The hearing room on Capitol Hill sounded less like a part of the laconic U.S. Senate and more like a bustling digital command center, one dominated by discussions of “hacking”, “cybersecurity” and “red teams.”

On Wednesday, state and local officials said that American voting systems face daily threats to hackers, and the 2018 mid-term elections are a potential target for digital infiltration.

The officials’ testimony to the Senate Committee on Rules and Administration underscored eye-opening security vulnerabilities to how Americans elect their leaders, and comes after a flurry of current or former defense officials warned that voting systems are a ripe target for foreign intervention.

In the past, election administrators were like “wedding planners,” said Noah Praetz, director of elections for Cook Country, Illinois, which is home to Chicago. Praetz said that in the past, his job was ensuring the right people came together at the right time. No longer.

“The 2016 election showed irrefutably that sophisticated attacks are to be expected and that we must also be cybersecurity managers,” he said.

At least 21 states were targeted by hackers during the 2016 presidential elections, according to the Department of Homeland Security. Russia is suspected of being behind the attacks. The 2018 mid-term elections are a potential target for Russian influence operations, according to Daniel Coats, the Director of National Intelligence.

“Hack us once shame on them, hack us twice, shame on us if we don’t do anything about it,” said Sen. Amy Klobuchar, D-Minn..

Local election officials testified that voter registration systems are much more vulnerable to hacking than the election infrastructure itself, such as ballot boxes. Praetz explained it was because of a “broad threat surface area” on the registration systems.

During the hearing, Democratic senators grilled Missouri Secretary of State John Ashcroft over his claim that “voter fraud is an exponentially greater threat than hacking of election equipment.” Ashcroft raised the case of two voters casting ballots illegally in 2010 which may have swayed the result of a close statewide election.

Ashcroft later acknowledged that his state receives an average of 10,000 “scans” per day, a reminder of the constant vigilance required to protect the voting systems.

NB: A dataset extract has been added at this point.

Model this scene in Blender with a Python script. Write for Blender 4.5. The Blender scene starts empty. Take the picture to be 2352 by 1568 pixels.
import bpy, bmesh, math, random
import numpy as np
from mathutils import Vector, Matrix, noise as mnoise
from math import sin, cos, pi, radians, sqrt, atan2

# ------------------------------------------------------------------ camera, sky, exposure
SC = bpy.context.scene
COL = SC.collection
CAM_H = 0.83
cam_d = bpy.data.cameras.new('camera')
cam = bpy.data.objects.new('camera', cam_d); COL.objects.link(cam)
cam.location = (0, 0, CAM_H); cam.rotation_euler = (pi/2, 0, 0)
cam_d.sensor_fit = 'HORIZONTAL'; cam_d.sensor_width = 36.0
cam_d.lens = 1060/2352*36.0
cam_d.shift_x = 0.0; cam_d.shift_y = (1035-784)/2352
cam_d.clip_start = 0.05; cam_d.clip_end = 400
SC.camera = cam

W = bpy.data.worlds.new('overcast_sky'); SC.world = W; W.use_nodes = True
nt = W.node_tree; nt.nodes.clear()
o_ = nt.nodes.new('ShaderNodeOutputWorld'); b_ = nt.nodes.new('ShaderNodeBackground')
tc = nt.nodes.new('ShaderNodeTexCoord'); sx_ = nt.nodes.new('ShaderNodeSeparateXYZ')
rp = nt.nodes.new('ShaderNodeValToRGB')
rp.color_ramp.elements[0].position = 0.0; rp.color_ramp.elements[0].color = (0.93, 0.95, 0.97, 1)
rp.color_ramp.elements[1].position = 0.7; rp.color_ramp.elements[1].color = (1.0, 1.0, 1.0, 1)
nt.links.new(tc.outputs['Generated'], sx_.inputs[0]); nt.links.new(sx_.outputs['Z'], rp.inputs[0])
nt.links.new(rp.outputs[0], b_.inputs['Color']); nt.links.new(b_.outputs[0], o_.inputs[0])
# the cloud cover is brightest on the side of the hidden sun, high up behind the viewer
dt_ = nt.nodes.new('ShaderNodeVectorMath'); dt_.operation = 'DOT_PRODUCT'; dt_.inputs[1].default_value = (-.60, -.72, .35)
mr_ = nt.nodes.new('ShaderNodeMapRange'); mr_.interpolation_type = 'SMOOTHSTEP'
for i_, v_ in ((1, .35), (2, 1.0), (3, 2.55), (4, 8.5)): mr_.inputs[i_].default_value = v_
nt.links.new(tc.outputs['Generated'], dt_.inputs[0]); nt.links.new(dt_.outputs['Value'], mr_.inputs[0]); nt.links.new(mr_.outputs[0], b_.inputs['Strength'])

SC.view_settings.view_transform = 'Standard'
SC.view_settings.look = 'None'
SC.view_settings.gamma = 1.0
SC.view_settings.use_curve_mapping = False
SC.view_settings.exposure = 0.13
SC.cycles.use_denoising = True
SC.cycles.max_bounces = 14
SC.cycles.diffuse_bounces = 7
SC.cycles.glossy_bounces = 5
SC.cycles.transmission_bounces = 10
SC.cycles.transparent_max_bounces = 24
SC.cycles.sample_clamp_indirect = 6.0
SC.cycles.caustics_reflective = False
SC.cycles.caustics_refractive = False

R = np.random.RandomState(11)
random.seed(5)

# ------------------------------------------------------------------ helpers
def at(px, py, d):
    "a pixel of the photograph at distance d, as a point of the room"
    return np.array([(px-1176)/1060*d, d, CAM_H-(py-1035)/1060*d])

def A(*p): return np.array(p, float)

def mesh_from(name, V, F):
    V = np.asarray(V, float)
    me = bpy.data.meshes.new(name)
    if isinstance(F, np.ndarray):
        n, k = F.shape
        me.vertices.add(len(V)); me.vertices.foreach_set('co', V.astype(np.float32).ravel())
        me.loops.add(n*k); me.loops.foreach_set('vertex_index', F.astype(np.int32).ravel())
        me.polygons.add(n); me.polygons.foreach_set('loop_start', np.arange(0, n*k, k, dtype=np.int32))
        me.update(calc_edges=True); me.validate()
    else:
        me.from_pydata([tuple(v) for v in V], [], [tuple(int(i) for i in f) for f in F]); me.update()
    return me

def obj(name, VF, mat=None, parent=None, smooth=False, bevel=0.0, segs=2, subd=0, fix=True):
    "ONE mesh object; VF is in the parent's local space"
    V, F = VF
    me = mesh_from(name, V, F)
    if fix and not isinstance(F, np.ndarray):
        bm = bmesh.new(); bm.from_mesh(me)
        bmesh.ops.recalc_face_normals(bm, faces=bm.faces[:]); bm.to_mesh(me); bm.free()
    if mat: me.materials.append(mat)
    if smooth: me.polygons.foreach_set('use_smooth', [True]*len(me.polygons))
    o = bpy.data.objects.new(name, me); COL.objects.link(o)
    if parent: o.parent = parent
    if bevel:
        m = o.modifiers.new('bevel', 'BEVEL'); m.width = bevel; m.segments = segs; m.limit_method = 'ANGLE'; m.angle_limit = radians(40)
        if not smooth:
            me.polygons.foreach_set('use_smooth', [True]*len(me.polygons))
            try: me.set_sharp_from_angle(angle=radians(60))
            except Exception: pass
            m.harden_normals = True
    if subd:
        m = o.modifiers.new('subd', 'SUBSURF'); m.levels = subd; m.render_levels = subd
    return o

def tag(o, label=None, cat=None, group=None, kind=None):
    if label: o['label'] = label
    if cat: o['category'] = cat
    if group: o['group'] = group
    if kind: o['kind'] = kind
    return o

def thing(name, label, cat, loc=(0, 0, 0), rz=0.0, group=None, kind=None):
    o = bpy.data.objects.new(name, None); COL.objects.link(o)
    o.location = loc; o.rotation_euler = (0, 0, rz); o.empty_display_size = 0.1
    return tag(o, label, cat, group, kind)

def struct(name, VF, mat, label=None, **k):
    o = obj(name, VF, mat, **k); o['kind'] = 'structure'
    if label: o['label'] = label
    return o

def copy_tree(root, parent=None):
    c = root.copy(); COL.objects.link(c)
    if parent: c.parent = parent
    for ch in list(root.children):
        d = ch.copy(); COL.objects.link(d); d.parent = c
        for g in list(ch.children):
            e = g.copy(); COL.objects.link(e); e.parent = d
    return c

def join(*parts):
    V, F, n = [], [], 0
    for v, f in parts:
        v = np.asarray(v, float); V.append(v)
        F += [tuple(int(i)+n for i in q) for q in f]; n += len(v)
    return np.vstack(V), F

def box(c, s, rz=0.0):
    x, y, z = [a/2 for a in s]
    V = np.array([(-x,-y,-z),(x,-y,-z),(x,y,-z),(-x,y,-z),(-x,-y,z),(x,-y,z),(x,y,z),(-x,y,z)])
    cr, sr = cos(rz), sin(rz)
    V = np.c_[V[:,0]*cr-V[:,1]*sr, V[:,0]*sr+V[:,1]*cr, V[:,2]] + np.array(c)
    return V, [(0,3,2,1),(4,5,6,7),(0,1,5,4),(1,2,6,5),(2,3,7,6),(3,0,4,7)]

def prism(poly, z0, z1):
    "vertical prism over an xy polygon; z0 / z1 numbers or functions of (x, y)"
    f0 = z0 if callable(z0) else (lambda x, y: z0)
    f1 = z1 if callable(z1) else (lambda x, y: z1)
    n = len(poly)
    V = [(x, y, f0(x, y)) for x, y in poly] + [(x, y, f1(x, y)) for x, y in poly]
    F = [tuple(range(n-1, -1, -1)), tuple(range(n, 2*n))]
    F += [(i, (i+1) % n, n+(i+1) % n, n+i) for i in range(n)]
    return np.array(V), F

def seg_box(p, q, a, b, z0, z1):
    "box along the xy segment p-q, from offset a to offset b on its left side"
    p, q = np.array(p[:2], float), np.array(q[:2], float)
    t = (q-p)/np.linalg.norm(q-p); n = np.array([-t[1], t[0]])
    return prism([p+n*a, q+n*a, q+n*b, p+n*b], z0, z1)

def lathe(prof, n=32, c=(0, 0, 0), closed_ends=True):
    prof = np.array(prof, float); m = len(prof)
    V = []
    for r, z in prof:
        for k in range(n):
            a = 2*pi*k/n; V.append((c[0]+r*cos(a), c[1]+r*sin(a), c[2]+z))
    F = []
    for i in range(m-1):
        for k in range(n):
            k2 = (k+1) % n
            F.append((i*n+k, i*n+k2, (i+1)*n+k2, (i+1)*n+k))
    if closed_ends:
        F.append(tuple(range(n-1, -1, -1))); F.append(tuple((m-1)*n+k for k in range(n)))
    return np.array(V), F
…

These numbers troubled lawmakers. In 2016, hackers had the capacity to change voter systems just one digit to make each address different and “make a chaotic situation at the poling place,” said Sen. Dick Durbin, D-Illinois.

Klobuchar, and Sen. James Lankford, R-Okla. have proposed a bill to boost election security through stronger information practices. At least 26 states have requested more than $200 million in new funds to improve their voter security systems, according to government data.

North Korea could “hit us where we are most vulnerable, which is in the democracy and the systems that underpin our democracy,” said Eric Rosenbach, a former top official in the Department of Defense, during a recent ReCode conference. State election officials “are not equipped to be defending against the pointy tip of the spear of a nation state intel service.”